Pasó con la reforma al Poder Judicial, donde López Obrador y el coordinador de Morena en el Congreso, Ignacio Mier, calentaron la plaza financiera y produjeron nerviosismo en los mercados por los temores de que la mayoría calificada que tendrá en la ‘ventana de septiembre’, cuando cohabite sus últimos 30 días en el poder con la nueva legislatura, le permita desmantelar todos los contrapesos y dejar a los inversionistas con incertidumbre jurídica.

No ha sido el fondo de la reforma el problema, al coincidir plenamente Sheinbaum con lo que plantea López Obrador, sino la forma amenazante y revanchista del tono presidencial, sin dejar de lado la intransigencia. Sheinbaum trató de matizar proponiendo una nueva discusión; López Obrador la descalificó al día siguiente señalando que ya estaba demasiado debatida. La virtual presidenta electa reculó, lo que deja la impresión de que se sometió. Varios inversionistas canadienses y europeos comenzaron a preguntar esta semana quién iba a gobernar México en la siguiente administración, ella o él.

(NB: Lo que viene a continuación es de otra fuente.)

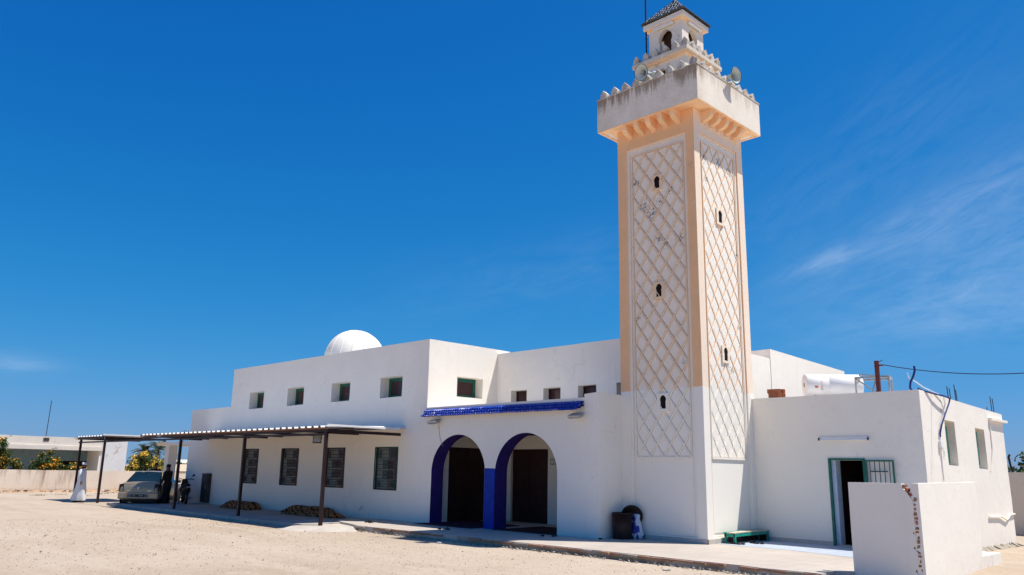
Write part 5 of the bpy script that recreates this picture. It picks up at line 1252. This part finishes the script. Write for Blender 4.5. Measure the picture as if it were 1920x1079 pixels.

Sheinbaum ha hecho varias declaraciones recientes donde da señales de que las menciones de que será un títere de López Obrador le están afectando. El Presidente tendría que ser más cuidadoso –utópica esperanza–, pero es todo lo contrario. La recepción que le dio en Palacio Nacional el lunes es el ejemplo más desalentador, cuando la recibió en la puerta de la calle, no porque ansiaba su llegada, puede uno pensar, sino para mostrar su poder sobre ella. La abrazó con su brazo que apretaba en el cuello como llave inglesa para apretarla, para luego, casi forzado plantarle un beso grotesco en la mejilla.

Forma es fondo. El poder, que él siempre usurpó con éxito por la fuerza, ahora es indivisible. La transición va, pero será asimétrica. Ninguna generosidad política. Ninguna visión de largo alcance, estratégica. Él mandó antes de mandar, y lo hará hasta el último minuto de su sexenio. En el año siete, no hay duda de que lo intentará hacer, pero dependerá de Sheinbaum, para entonces ya sentada en la silla presidencial, hasta dónde se lo permite.